INFORMATION SHOWN —
··········

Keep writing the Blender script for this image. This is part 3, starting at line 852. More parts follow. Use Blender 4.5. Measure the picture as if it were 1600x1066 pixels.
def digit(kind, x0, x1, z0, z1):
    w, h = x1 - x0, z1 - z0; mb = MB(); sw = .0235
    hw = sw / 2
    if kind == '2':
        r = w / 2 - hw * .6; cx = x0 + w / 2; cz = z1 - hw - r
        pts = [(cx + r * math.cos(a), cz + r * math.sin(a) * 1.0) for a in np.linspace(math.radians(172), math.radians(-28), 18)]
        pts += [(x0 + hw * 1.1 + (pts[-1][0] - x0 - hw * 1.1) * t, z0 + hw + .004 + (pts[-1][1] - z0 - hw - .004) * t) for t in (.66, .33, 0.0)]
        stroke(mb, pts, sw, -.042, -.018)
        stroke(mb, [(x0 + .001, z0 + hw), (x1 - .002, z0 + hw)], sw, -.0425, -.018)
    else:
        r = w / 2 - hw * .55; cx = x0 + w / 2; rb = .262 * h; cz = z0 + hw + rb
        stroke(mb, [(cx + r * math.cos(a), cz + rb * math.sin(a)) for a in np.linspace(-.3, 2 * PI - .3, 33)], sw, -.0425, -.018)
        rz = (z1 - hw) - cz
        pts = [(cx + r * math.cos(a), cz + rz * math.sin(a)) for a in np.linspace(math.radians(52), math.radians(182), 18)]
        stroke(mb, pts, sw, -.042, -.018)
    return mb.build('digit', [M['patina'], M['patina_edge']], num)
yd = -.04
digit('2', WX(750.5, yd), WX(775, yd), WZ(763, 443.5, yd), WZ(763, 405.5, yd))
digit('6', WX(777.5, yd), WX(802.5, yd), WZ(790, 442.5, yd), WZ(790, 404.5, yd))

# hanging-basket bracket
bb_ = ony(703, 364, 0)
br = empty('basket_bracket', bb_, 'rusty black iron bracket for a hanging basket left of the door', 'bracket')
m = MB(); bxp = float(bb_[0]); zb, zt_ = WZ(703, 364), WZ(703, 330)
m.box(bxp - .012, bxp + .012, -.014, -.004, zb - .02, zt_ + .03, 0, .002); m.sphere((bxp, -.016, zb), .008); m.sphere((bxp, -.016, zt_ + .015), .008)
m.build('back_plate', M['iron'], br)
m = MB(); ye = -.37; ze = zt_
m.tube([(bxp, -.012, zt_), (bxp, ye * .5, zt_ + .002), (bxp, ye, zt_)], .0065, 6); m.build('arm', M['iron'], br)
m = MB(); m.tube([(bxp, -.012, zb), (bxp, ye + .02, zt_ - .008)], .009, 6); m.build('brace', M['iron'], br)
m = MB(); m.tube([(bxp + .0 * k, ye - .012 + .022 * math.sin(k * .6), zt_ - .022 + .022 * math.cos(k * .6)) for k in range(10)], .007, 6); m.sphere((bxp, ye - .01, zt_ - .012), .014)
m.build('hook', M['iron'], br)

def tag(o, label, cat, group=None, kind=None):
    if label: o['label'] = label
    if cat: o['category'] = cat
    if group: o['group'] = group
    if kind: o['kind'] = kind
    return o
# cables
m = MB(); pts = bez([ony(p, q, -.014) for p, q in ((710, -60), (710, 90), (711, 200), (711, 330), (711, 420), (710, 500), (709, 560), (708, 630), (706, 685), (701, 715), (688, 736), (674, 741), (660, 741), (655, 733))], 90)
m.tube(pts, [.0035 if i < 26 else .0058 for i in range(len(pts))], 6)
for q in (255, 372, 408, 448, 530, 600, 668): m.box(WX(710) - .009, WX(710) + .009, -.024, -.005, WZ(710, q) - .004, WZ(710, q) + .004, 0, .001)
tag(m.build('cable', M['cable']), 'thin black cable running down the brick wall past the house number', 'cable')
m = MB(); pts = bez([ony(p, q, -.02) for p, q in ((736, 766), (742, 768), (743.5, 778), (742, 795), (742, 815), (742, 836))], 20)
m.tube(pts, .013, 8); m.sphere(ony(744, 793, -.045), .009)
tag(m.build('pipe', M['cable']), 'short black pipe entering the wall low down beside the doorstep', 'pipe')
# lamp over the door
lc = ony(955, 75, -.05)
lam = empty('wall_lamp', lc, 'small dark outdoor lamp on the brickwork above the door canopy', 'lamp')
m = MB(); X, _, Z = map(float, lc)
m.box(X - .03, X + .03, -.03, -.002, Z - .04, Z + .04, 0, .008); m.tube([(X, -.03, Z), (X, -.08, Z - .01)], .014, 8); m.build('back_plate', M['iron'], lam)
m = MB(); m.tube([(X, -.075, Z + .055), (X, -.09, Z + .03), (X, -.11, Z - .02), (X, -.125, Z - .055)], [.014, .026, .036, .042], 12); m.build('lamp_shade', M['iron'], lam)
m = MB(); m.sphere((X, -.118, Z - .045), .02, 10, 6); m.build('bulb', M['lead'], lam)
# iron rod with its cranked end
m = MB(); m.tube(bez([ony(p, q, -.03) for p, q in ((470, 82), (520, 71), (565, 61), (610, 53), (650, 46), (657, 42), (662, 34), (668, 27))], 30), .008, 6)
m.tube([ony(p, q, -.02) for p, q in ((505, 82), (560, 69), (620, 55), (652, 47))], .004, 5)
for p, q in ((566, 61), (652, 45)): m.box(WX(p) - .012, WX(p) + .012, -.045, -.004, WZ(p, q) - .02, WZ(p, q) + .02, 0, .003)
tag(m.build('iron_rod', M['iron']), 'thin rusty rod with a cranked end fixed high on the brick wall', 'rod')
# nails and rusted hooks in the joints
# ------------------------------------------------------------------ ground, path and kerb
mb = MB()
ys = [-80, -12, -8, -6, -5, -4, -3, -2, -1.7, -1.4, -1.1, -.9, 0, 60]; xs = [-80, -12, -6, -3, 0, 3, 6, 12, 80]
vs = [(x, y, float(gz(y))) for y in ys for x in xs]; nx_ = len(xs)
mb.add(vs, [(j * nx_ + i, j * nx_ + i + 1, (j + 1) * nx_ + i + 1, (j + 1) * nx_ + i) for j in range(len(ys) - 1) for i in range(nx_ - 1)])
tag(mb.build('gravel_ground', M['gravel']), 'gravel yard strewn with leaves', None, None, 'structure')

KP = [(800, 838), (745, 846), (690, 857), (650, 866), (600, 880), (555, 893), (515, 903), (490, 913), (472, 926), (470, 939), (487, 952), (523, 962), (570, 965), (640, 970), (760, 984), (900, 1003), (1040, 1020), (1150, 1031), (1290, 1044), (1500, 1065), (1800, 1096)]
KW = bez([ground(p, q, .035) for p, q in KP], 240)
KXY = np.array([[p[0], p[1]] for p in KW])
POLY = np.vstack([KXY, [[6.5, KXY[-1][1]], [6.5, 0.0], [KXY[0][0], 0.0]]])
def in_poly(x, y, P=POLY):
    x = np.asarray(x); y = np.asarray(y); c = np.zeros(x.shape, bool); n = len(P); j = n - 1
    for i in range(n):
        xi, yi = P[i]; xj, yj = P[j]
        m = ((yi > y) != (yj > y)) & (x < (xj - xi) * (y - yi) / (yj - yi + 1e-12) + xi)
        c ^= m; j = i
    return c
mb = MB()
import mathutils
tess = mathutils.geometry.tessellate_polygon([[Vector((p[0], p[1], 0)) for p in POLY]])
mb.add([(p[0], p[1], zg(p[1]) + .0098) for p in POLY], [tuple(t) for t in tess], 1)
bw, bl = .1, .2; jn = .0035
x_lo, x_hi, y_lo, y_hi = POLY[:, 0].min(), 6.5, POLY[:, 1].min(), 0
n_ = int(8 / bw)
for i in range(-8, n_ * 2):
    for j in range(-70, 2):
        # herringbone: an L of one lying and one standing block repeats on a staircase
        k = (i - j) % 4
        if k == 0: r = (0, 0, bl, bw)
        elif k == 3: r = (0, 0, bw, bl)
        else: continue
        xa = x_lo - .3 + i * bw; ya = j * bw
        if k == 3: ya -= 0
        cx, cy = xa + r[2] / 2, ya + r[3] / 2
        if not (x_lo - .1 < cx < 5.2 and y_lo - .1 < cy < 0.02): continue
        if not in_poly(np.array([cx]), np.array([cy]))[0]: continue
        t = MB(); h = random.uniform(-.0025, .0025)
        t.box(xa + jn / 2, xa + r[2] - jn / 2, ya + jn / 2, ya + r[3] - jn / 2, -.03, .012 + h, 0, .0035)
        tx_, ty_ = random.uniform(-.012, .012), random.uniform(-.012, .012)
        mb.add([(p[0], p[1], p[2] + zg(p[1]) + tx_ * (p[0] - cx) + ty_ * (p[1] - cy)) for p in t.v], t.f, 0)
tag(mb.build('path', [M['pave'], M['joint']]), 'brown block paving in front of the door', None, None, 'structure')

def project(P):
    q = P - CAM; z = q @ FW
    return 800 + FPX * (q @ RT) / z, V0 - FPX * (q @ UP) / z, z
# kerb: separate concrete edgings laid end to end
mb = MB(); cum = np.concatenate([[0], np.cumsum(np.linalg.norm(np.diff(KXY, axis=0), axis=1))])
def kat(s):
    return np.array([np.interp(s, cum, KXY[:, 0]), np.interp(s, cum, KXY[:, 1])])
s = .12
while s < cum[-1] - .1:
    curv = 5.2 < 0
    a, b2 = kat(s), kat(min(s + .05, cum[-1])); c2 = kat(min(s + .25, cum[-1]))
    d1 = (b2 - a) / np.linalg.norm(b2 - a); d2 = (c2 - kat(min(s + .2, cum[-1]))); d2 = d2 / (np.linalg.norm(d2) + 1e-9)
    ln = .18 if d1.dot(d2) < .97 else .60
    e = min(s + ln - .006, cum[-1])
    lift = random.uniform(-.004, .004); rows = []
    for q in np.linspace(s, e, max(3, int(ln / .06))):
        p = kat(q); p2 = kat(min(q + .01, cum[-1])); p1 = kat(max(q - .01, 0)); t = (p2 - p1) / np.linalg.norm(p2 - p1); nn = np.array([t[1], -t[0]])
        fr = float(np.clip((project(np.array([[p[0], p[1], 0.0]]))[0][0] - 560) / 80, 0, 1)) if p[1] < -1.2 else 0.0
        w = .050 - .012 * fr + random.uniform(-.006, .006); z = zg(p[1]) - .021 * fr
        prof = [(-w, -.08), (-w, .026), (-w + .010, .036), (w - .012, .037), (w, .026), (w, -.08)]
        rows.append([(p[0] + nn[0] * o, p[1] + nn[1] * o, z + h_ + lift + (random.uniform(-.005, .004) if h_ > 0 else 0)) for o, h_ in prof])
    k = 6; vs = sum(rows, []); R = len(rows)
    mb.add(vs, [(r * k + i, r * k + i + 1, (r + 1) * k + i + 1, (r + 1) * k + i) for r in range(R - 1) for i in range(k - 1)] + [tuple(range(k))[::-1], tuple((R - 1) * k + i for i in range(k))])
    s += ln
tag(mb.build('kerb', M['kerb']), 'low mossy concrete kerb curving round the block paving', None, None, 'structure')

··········

DO THIS —
Please give an exact restatement of only the lines from the beginning of the material above to the line with "WZ(790, 404.5, yd))", inclusive.

EXERCISE OUTPUT —
Keep writing the Blender script for this image. This is part 3, starting at line 852. More parts follow. Use Blender 4.5. Measure the picture as if it were 1600x1066 pixels.
def digit(kind, x0, x1, z0, z1):
    w, h = x1 - x0, z1 - z0; mb = MB(); sw = .0235
    hw = sw / 2
    if kind == '2':
        r = w / 2 - hw * .6; cx = x0 + w / 2; cz = z1 - hw - r
        pts = [(cx + r * math.cos(a), cz + r * math.sin(a) * 1.0) for a in np.linspace(math.radians(172), math.radians(-28), 18)]
        pts += [(x0 + hw * 1.1 + (pts[-1][0] - x0 - hw * 1.1) * t, z0 + hw + .004 + (pts[-1][1] - z0 - hw - .004) * t) for t in (.66, .33, 0.0)]
        stroke(mb, pts, sw, -.042, -.018)
        stroke(mb, [(x0 + .001, z0 + hw), (x1 - .002, z0 + hw)], sw, -.0425, -.018)
    else:
        r = w / 2 - hw * .55; cx = x0 + w / 2; rb = .262 * h; cz = z0 + hw + rb
        stroke(mb, [(cx + r * math.cos(a), cz + rb * math.sin(a)) for a in np.linspace(-.3, 2 * PI - .3, 33)], sw, -.0425, -.018)
        rz = (z1 - hw) - cz
        pts = [(cx + r * math.cos(a), cz + rz * math.sin(a)) for a in np.linspace(math.radians(52), math.radians(182), 18)]
        stroke(mb, pts, sw, -.042, -.018)
    return mb.build('digit', [M['patina'], M['patina_edge']], num)
yd = -.04
digit('2', WX(750.5, yd), WX(775, yd), WZ(763, 443.5, yd), WZ(763, 405.5, yd))
digit('6', WX(777.5, yd), WX(802.5, yd), WZ(790, 442.5, yd), WZ(790, 404.5, yd))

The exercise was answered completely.